Update: I'm now hooked up with AT&T Fiber and I'm measuring ~850Mbps, both upstream and downstream. That's insanely great. I'm just waiting for my Comcast TV service to die, so I'll know that they've well and truly canceled my service. Then I return the CableCard and I'm done.

YouTube TV is definitely a bit of a jarring transition when you're used to a TiVo with traditional cable TV. It's really a crazy UX, hard to learn your way around, and of course many of the buttons on the Sony remote control that say useful things like "Guide" aren't mapped into features in the app. They instead go to some feature if you have an OTA antenna. So that's also fun.

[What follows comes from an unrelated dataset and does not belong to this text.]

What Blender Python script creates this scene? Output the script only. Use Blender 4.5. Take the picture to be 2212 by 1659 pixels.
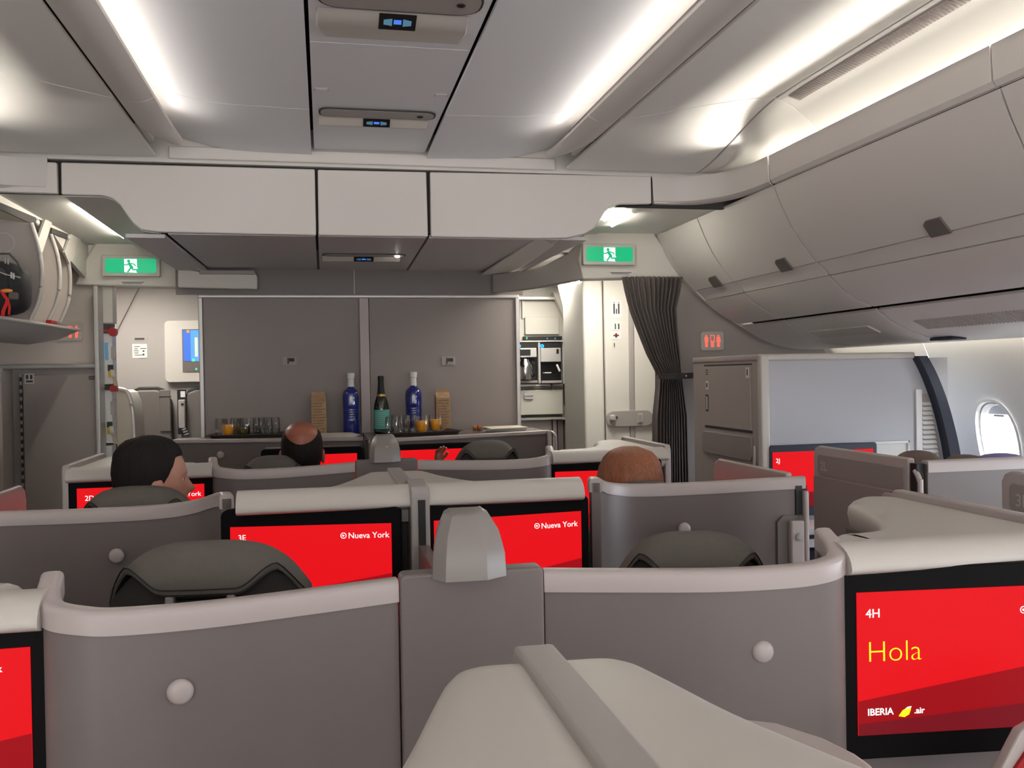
import bpy, math, random
from mathutils import Vector, Matrix
random.seed(7)
for o in list(bpy.data.objects): bpy.data.objects.remove(o)
S = bpy.context.scene
COL = S.collection
PI = math.pi
# ---------------------------------------------------------------- camera
F = 1950.; CX, CY = 1106., 829.5
YAW = math.atan(407/F); ROLL = 0.017; PITCH = -math.atan(20*math.cos(YAW)/F); H = 1.52
_f = Vector((math.sin(YAW)*math.cos(PITCH), math.cos(YAW)*math.cos(PITCH), math.sin(PITCH)))
_r = Vector((math.cos(YAW), -math.sin(YAW), 0)); _u = _r.cross(_f)
_c, _s = math.cos(ROLL), math.sin(ROLL)
RR = _r*_c - _u*_s; UU = _r*_s + _u*_c
CAM = Vector((0, 0, H))
cam = bpy.data.cameras.new('camera'); camo = bpy.data.objects.new('camera', cam); COL.objects.link(camo)
camo.matrix_world = Matrix.Translation(CAM) @ Matrix((RR, UU, -_f)).transposed().to_4x4()
cam.sensor_fit = 'HORIZONTAL'; cam.sensor_width = 36; cam.lens = F/2212*36; cam.clip_start = 0.02
S.camera = camo
def ray(px, py): return _f + RR*((px-CX)/F) - UU*((py-CY)/F)
def at(px, py, Y=None, Z=None, X=None):
    d = ray(px, py)
    t = Y/d[1] if Y is not None else ((Z-H)/d[2] if Z is not None else X/d[0])
    return CAM + d*t
# ---------------------------------------------------------------- world, exposure
S.view_settings.view_transform = 'Standard'; S.view_settings.look = 'None'
S.view_settings.exposure = 0.5; S.view_settings.gamma = 1; S.view_settings.use_curve_mapping = False
W = bpy.data.worlds.new('world'); S.world = W; W.use_nodes = True
W.node_tree.nodes['Background'].inputs[0].default_value = (1.0, .975, .96, 1)
W.node_tree.nodes['Background'].inputs[1].default_value = 2.3
L_AISLE, L_TUBE, L_DOOR, L_LAMP = 34.0, 3.0, 40.0, 24.0
# the cabin's cove lamps (both sides) and daylight outside the right-hand windows
def area(name, loc, aim, sx, sy, power, col, spread=180):
    l = bpy.data.lights.new(name, 'AREA'); l.shape = 'RECTANGLE'; l.size = sx; l.size_y = sy; l.energy = power; l.color = col; l.spread = math.radians(spread)
    o = bpy.data.objects.new(name, l); COL.objects.link(o); o.location = loc
    d = (Vector(aim)-Vector(loc)).normalized(); z_ = -d; y_ = Vector((0, 1, 0)); x_ = y_.cross(z_).normalized()
    o.rotation_euler = Matrix((x_, z_.cross(x_), z_)).transposed().to_euler(); return o
for s in (-1, 1):
    area('aisle_cove_lamp', (.206+s*1.605, .45, 2.376), (.206+s*.7, .45, 2.42), .02, 5.9, 170, (1, .94, .85), 52)
    area('centre_cove_lamp', (.206+s*.785, .45, 2.436), (.206+s*.2, .45, 2.455), .02, 5.9, 3.6, (1, .95, .88), 100)
area('window_daylight', (4.3, 1.2, 1.9), (2.9, 1.2, 1.2), 2.4, 7.5, 2200, (.80, .88, 1.0))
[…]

I've also noticed a lot of aliasing / moire / shimmering effects. The video feeds are generally 1080p, but whatever they're using to process 1080i into 1080p isn't nearly as smart as whatever my TV (or TiVo) was doing in the background. I've never seen this with video from a dedicated streaming app, like Netflix, where they presumably never have anything 1080i that needs to be deinterlaced. And, so far as I can tell, there's no button for YouTube TV that lets me say "just dump the original 1080i to the TV and let it figure it out".

YouTube TV does have a "4K Plus" option, for another $20/month, which doesn't really seem worth it, since hardly any content is actually in 4K. I might enable it for the one month trial right before the Olympics start, since a lot of the Olympics will be available in 4K. And, needless to say, I've got plenty of bandwidth. I'm probably less interested in the higher resolution than I am in the higher bitrate, which will hopefully result in better fine detail. Too bad there isn't a "1080p plus" option.

That said, the AT&T installer was two hours late for the scheduled arrival window, which made me have to juggle some meetings around, and I spent literally an hour trying to get a human on the line from AT&T, to only have them tell me, "yeah, he's running late, but we have nothing else to tell you."

Going forward, I'm definitely going to see how far I can push an annual alternation between Comcast and AT&T. My switching friction is now very, very low.